If the current permit holders fail to develop plantations on land released from the forest estate, it is still at risk. These ‘other use areas’ (Areal Penggunaan Lain) are very attractive to new investors because they only need the consent of local and provincial governments, and the land is often already designated as plantation land within the spatial plan.

There is also a new threat from the central government’s agraian reform policy. Jokowi had called in the 2015 National Medium-Term Development Plan for 9 million hectares of land to be included in an agrarian reform programme. 4.1 million hectares of this would come from the forest estate, or land recently released from it. In April 2017, the forestry and environment ministry drew up the initial map of these areas. Twenty percent of all land released from the forest estate is marked for inclusion in the agrarian reform programme, whether the plantations that originally obtained those release permits are developed or not.

On Indonesia’s crowded western islands, especially Sumatra and Java, agrarian reform is a much-needed step forward which peasant movements have fought for over many years. But in Papua the situation is very different. Indigenous Papuans still have land, unless it is taken from them by plantation companies.
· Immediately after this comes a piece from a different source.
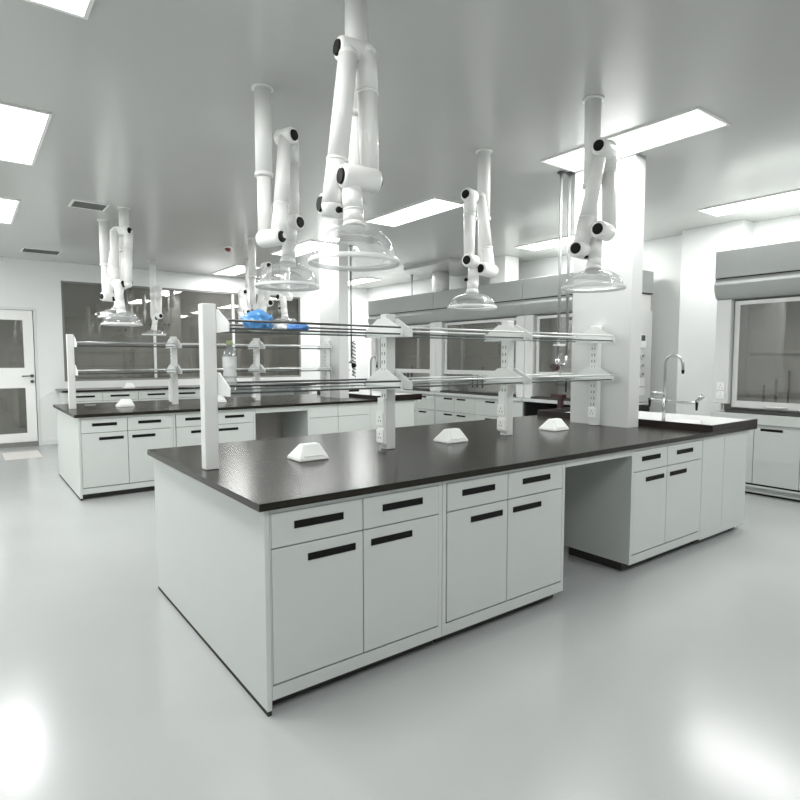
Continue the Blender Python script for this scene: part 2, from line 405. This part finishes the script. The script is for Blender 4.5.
# ------------------------------------------------------------------ reagent racks
def rack(ox, oy, n):
    which = 'near' if n == 1 else 'far'
    yc = oy + .805; zt = 1.655
    t = thing('reagent_rack', 'white two tier reagent rack with rod edged shelves on the %s island bench' % which, 'rack', (ox + 1.6, yc, ZT), 'reagent racks')
    hx, hy = .033, .031
    xs = [ox + .095, ox + 1.172, ox + 2.21, ox + CX0 - hx - .003]
    for i, x in enumerate(xs):
        b = MB()
        b.m(M['steelw']).box(x - hx, x + hx, yc - hy, yc + hy, ZT + .001, zt, .003, 1)
        if i:
            b.m(M['slot'])
            for dy in (-.013, .013):
                z = 1.0
                while z < 1.5:
                    b.box(x - hx - .0006, x - hx + .0005, yc + dy - .003, yc + dy + .003, z + .012, z + .032); z += .05
        p = b.build('post', None, t)
        if 0 < i < 3:
            q = MB().box(x - hx - .022, x - hx - .001, yc - .034, yc + .034, ZT + .03, 1.16, .004, 1).build('socket_trunking', M['white'], p)
            # two double outlets on the trunking
        if i:
            for zz in ((.93, 1.03) if i < 3 else (.955,)):
                xf = x - hx - (.022 if i < 3 else 0)
                b = MB().m(M['white']).box(xf - .008, xf - .0005, yc - .036, yc + .036, zz - .04, zz + .04, .003, 1)
                b.m(M['slot'])
                for dy, dz in ((-.012, -.008), (.012, -.008), (0, .014)):
                    b.box(xf - .0086, xf - .0078, yc + dy - .0022, yc + dy + .0022, zz + dz - .006, zz + dz + .006)
                b.build('power_outlet', None, p)
        for zs, rz in ((1.533, .036), (1.230, .034)):
            # bracket: tapered arms either side of the post, the plate stands across the bench
            xb0, xb1 = (x + hx + .0005, x + hx + .006)
            b = MB()
            sides = [(xb0, xb1)] if i == 0 else ([(xb0, xb1), (x - hx - .006, x - hx - .0005)] if i < 3 else [(x - hx - .006, x - hx - .0005)])
            for xa, xc in sides:
                b.prism([(yc - .19, zs - .016), (yc + .19, zs - .016), (yc + .19, zs + .022), (yc + .05, zs + .095), (yc - .05, zs + .095), (yc - .19, zs + .022)], xa, xc, 'x')
            b.build('bracket', M['steelw'], t)
    for zs, rz in ((1.533, .036), (1.230, .034)):
        for i in range(3):
            x0, x1 = xs[i] + hx + .007, xs[i + 1] - hx - .007
            sh = MB().box(x0, x1, yc - .165, yc + .165, zs - .003, zs + .003).build('shelf', M['shelf'], t)
            for sy in (-1, 1):
                MB().box(x0, x1, yc + sy * .172 - .0045, yc + sy * .172 + .0045, zs - .006, zs + .003, .0015, 1).build('edge_bar', M['rodd'], sh)
                MB().cyl((x0, yc + sy * .178, zs + rz), (x1, yc + sy * .178, zs + rz), .006, n=10).build('guard_rod', (M['rodd'] if n == 1 else M['rod']) if i == 0 else M['rodl'], sh)
rack(0, 0, 1)
rack(OX2, OY2, 2)

# ------------------------------------------------------------------ pop-up socket boxes
def socket_box(x, y, label, z=ZT):
    t = thing('socket_box', label, 'socket box', (x, y, z), 'white bench-top socket boxes')
    b = MB(); a, c = .088, .075
    base = [(x - a, y - c), (x + a, y - c), (x + a, y + c), (x - a, y + c)]
    b.frustum(base, base, z + .0005, z + .014)
    b.frustum(base, [(x - .04, y - .022), (x + .06, y - .022), (x + .06, y + .022), (x - .04, y + .022)], z + .014, z + .084)
    b.build('housing', M['white'], t, bevel=.004)
    # lid plate lying on the slope that faces the front of the bench
    def sl(u, v, off):
        p0 = V((x - .088 + .048 * v, y - .075 + .053 * v, z + .014 + .070 * v)); w_ = .176 - .076 * v
        return V((p0.x + w_ * u, p0.y, p0.z)) + V((0, -.797, .604)) * off
    b = MB(); vs = []
    for off in (.0005, .006):
        vs.append([b.bm.verts.new(sl(u, v, off)) for u, v in ((.14, .12), (.86, .12), (.86, .9), (.14, .9))])
    A, B_ = vs
    b.bm.faces.new(A); b.bm.faces.new(B_)
    for i in range(4): b.bm.faces.new((A[i], A[(i + 1) % 4], B_[(i + 1) % 4], B_[i]))
    b.build('lid', M['white'], t)
socket_box(.615, .775, 'white wedge shaped socket box nearest the camera, left of the outlet post')
socket_box(1.675, .80, 'white wedge shaped socket box between two perforated rack posts on near bench')
socket_box(2.73, .80, 'white wedge shaped socket box beside the near white column')
socket_box(.60, 5.13, 'white socket box on the far island bench near its left end')
socket_box(1.67, 5.13, 'white socket box on the far bench, half hidden by the tall near post')
socket_box(1.35, 8.5, 'small white socket box on the back wall bench below the window', .905)

# ------------------------------------------------------------------ laboratory taps
def faucet(x, y, label):
    t = thing('laboratory_faucet', label, 'faucet', (x, y, ZT), 'laboratory faucets')
    MB().cyl((x, y, ZT + .0005), (x, y, ZT + .02), .03).cyl((x, y, ZT + .02), (x, y, ZT + .22), .014).build('stem', M['chrome'], t)
    pts = [(x, y, ZT + .22), (x, y, 1.3)] + [(x, y - .075 + .075 * math.cos(a), 1.345 + .075 * math.sin(a)) for a in [i * math.pi / 10 for i in range(0, 11)]] + [(x, y - .15, 1.30)]
    MB().tube(pts, .011).build('gooseneck', M['chrome'], t)
    MB().cyl((x, y - .15, 1.30), (x, y - .15, 1.27), .013, .009).build('nozzle', M['dark'], t)
    MB().tube([(x, y, ZT + .19), (x + .02, y - .08, ZT + .185), (x + .02, y - .2, ZT + .185), (x, y - .27, ZT + .19)], .012).tube([(x, y, ZT + .19), (x - .03, y + .11, ZT + .2)], .012).build('side_arm', M['chrome'], t)
    MB().cyl((x, y - .27, ZT + .2), (x, y - .27, ZT + .13), .012, .008).build('side_nozzle', M['dark'], t)
    MB().cyl((x - .03, y + .11, ZT + .21), (x - .03, y + .11, ZT + .14), .012, .008).build('side_nozzle', M['dark'], t)
    MB().cyl((x, y - .27, ZT + .2), (x + .01, y - .31, ZT + .25), .016, .02).build('lever', M['rod'], t)
    MB().cyl((x, y, ZT + .25), (x - .02, y + .09, ZT + .25), .014, .018).build('lever', M['rod'], t)
faucet(3.8, .515, 'tall chrome gooseneck faucet behind the black sink rim of the near bench')
faucet(3.78, 4.84, 'tall dark gooseneck faucet on the far bench, beyond the spiral hose')

# ------------------------------------------------------------------ ducting arms with clear domes
def arm(label, pole, ax, joints, tubes, neck, dome, r=.044):
    """pole (px,d); joints [(px,py,d,half length)]; tubes [((px,py,d),(px,py,d))]; neck ((px,py,d),(px,py)); dome (px,py of rim,d,radius,height)"""
    lat = V((_rt.x, _rt.y, 0)).normalized(); tow = V((-_fw.x, -_fw.y, 0)).normalized()
    a = (lat * ax[0] + tow * ax[1]).normalized()
    px, py, d = pole
    p0 = at(px, py, d)
    t = thing('extraction_arm', label, 'extraction arm', (p0.x, p0.y, ZC), 'white extraction arms with clear domes')
    MB().cyl((p0.x, p0.y, ZC - .012), (p0.x, p0.y, ZC), .062, n=28).build('ceiling_flange', M['white'], t)
    zs = p0.z + (ZC - p0.z) * .42
    MB().cyl((p0.x, p0.y, p0.z), (p0.x, p0.y, zs), r * .92, n=24).cyl((p0.x, p0.y, zs), (p0.x, p0.y, ZC - .012), r * 1.1, n=24).cyl((p0.x, p0.y, zs - .008), (p0.x, p0.y, zs + .012), r * 1.22, n=24).build('pole', M['white'], t)
    for (A, B) in tubes:
        A, B = at(*A), at(*B); dirv = (B - A)
        m1 = A + dirv * .3
        MB().cyl(A, m1, r * 1.08, r, n=24).cyl(m1, B, r * .98, r * .9, n=24).cyl(m1 - dirv.normalized() * .006, m1 + dirv.normalized() * .006, r * 1.05, n=24).ball(B, r * .9).ball(A, r * 1.08).build('tube', M['white'], t)
    for (jx, jy, jd, hl) in joints:
        c = at(jx, jy, jd); R = r * 1.12; cp = .008
        j = MB().lathe([(R * .55, -hl), (R * .86, -hl + .003), (R, -hl + .015), (R, hl - .015), (R * .86, hl - .003), (R * .55, hl)], c, 28, a, close=True).build('joint', M['white'], t)
        for s in (-1, 1):
            MB().cyl(c + a * s * (hl - .002), c + a * s * (hl + cp), R * .66, R * .58, n=20).build('end_cap', M['dark'], j)
    n0 = at(*neck[0]); dx, dy, dd, dr, dh = dome
    dc = at(dx, dy, dd); ztop = dc.z + dh
    n1 = V((dc.x, dc.y, ztop))
    o = MB().cyl(n0, n0.lerp(n1, .5), r * .92, n=24).cyl(n0.lerp(n1, .5), n0.lerp(n1, .54), r * .97, n=24).cyl(n0.lerp(n1, .54), n0.lerp(n1, .86), r * .93, r * .95, n=24).cyl(n0.lerp(n1, .86), n1, r * .95, r * 1.15, n=24).ball(n0, r * .92).build('neck', M['white'], t)
    k = n0.lerp(n1, .5) - lat * r * .8
    MB().cyl(k + lat * .004, k - lat * .016 + tow * .01, .009).ball(k - lat * .02 + tow * .012, .013).build('damper_knob', M['dark'], o)
    prof = []
    for i in range(13):
        u = i / 12 * math.pi / 2 * .97
        prof.append((r * 1.0 + (dr * .93 - r) * math.sin(u), ztop - dh * .93 * (1 - math.cos(u))))
    prof = [(q, z - dc.z) for q, z in prof]
    dm = MB().lathe(prof, dc, 48).build('dome', M['dome'], t)
    q, z = prof[-1]
    MB().lathe([(q, z), (q + dr * .03, z + .006), (dr, z - .002), (dr, z - .014), (dr * .985, z - .016), (dr * .97, z - .006), (q, z - .004), (q, z)], dc, 48).build('rim', M['domerim'], dm)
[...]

So who would benefit from agrarian reform in Papua? Is it a pretext for vast new transmigration policies, further marginalising indigenous Papuans?

Even if the current permit-holders do not manage to develop plantations, the decisions made by Zulkifli Hasan in September 2014 have made it much more likely that these important forest areas will be deforested at some point in the future. In combination with other stages in the dysfunctional permit system – location permits sold by bupatis to finance their re-election campaigns, worthless environmental impact assessments, and manipulative, divisive coercive methods to acquire land from its indigenous owners – this sort of lazy, careless (or possibly corrupt) approach to managing the forest estate can only lead to Papua’s forest being gradually eaten away by the plantation industry.